JOB
Pull every "parts" line out of the data below.

GIVEN INFORMATION
↓
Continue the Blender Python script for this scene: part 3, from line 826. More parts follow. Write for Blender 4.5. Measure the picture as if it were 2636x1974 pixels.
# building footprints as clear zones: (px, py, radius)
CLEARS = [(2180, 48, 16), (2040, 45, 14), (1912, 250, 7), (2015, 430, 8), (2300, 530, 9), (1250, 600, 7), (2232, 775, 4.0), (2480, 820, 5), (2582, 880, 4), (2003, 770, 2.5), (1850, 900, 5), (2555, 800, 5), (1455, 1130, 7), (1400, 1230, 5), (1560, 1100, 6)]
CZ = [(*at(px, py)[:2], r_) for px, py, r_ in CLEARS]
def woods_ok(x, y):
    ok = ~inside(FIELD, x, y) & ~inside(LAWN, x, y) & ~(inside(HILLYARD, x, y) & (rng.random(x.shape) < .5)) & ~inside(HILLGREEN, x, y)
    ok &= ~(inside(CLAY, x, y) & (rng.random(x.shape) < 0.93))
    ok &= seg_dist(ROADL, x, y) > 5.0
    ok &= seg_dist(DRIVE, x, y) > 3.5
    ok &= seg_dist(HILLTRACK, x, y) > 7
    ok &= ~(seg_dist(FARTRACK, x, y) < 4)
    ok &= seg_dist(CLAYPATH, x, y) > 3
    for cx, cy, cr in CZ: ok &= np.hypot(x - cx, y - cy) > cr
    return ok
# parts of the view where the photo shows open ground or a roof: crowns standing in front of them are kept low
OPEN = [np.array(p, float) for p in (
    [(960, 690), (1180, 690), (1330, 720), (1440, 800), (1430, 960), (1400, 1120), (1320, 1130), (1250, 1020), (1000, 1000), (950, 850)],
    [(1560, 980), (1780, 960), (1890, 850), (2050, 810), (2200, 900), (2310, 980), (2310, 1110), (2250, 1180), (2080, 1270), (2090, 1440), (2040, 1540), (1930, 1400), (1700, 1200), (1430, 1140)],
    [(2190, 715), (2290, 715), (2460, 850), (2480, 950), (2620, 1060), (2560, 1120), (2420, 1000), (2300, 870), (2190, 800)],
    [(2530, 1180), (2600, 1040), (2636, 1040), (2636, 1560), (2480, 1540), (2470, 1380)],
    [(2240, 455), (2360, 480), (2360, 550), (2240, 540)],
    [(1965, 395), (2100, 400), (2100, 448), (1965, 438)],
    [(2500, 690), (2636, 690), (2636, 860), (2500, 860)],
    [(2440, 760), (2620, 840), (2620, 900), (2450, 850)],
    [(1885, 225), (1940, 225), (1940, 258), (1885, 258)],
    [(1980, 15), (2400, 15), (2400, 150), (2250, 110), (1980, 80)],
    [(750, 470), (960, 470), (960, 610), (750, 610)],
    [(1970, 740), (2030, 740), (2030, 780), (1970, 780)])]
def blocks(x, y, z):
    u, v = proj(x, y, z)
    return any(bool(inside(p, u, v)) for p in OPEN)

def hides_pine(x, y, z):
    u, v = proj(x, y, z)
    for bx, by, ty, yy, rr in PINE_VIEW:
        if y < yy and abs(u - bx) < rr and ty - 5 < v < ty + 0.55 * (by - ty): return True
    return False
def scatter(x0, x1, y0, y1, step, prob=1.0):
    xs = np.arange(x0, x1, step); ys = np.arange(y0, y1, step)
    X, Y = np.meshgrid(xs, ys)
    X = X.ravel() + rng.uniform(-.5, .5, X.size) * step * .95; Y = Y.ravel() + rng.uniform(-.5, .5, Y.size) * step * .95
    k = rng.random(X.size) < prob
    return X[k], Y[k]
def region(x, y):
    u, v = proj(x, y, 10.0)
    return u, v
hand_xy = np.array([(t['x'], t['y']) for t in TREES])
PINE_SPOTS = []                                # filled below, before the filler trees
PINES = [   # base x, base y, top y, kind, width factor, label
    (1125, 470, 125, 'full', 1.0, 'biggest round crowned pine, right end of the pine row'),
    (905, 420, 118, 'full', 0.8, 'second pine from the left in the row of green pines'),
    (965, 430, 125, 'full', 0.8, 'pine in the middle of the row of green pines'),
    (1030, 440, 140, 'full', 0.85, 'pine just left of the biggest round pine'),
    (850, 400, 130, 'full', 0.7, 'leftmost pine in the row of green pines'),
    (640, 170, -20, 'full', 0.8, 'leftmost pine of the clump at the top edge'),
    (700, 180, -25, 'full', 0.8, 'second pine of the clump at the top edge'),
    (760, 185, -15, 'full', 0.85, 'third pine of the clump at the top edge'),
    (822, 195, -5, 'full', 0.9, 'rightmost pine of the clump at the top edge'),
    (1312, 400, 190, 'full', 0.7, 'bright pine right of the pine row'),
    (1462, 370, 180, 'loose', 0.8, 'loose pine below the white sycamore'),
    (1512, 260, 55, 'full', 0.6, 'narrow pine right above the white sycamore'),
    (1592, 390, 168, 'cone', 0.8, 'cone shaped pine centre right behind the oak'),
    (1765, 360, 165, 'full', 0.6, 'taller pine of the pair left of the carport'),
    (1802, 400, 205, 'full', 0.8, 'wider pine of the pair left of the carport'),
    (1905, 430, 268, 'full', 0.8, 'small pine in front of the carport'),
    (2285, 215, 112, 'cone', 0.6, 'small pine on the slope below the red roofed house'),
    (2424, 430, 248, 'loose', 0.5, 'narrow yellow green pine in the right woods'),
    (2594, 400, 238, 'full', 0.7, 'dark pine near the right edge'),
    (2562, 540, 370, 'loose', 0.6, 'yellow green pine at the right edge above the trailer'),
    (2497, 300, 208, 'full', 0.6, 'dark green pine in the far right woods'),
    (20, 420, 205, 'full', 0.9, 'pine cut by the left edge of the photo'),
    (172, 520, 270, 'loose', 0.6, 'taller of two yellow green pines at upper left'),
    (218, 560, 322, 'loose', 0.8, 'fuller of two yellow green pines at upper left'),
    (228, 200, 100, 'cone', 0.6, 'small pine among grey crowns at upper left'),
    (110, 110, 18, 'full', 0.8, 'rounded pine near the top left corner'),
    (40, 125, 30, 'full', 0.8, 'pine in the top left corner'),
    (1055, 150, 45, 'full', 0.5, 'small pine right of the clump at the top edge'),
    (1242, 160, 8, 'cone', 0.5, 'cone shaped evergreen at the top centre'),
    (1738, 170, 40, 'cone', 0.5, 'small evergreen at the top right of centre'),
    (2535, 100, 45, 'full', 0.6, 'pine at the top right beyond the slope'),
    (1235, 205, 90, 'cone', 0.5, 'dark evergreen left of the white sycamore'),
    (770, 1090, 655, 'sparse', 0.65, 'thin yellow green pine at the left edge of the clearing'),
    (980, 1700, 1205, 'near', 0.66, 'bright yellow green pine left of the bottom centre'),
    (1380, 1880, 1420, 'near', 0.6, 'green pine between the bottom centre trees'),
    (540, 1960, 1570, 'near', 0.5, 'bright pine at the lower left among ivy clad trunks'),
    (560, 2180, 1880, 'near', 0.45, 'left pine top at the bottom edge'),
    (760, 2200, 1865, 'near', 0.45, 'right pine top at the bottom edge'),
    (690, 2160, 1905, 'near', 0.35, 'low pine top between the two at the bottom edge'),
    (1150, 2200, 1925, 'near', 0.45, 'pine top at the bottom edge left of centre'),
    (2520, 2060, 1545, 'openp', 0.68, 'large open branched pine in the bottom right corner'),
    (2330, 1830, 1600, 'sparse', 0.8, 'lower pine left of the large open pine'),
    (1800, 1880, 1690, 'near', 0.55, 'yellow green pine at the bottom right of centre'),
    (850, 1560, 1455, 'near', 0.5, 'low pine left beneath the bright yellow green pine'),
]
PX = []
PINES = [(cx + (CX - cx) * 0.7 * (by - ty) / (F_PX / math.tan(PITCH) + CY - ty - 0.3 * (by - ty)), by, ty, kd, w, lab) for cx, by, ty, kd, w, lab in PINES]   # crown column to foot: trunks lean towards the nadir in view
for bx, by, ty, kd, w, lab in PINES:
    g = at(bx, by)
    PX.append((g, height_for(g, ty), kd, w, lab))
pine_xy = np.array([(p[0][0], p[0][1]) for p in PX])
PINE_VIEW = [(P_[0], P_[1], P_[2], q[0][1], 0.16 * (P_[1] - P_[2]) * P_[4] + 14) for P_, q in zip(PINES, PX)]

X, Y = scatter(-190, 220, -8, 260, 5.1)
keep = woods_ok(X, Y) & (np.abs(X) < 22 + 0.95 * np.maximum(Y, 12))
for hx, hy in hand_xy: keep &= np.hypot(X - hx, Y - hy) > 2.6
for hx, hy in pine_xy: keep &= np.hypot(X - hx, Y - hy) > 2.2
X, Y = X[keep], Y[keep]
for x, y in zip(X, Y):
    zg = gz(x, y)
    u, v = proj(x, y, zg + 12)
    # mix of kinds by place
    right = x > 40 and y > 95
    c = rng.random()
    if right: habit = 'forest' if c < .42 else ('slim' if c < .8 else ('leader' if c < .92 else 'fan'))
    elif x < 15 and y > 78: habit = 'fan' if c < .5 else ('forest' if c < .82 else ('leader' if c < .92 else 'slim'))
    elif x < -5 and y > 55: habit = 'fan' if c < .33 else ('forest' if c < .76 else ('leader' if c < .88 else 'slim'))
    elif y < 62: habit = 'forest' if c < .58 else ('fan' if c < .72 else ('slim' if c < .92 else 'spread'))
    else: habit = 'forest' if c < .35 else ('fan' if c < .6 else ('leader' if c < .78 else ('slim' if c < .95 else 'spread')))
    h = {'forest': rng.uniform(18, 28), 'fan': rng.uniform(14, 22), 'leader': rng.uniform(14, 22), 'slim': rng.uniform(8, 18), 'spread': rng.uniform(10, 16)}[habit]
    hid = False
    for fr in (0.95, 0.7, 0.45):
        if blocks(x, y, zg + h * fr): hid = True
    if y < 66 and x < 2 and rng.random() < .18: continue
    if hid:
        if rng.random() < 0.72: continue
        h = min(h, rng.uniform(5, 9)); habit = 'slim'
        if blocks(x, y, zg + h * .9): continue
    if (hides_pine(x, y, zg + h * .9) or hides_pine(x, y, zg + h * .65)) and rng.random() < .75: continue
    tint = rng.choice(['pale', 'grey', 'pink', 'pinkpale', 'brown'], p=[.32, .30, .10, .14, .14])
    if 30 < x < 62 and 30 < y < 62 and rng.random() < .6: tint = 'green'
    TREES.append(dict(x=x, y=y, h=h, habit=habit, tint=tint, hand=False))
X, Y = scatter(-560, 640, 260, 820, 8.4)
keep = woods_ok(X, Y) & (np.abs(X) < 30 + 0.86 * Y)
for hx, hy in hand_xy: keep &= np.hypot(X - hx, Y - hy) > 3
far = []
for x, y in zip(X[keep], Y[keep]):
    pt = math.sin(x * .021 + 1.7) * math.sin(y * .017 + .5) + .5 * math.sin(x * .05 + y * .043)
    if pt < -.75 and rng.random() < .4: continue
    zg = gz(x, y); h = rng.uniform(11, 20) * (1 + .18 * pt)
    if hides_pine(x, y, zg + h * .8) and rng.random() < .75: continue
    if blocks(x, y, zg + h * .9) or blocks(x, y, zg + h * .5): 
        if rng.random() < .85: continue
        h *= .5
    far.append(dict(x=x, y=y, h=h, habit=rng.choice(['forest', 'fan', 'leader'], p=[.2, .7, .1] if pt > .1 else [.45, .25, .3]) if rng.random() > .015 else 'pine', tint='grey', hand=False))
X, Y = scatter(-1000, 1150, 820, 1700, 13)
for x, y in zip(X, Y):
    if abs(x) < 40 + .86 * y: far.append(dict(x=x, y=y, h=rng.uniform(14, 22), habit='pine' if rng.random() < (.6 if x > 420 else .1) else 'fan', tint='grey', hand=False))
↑
WRITTEN SOLUTION
Continue the Blender Python script for this scene: part 3, from line 826. More parts follow. Write for Blender 4.5. Measure the picture as if it were 2636x1974 pixels.
# parts of the view where the photo shows open ground or a roof: crowns standing in front of them are kept low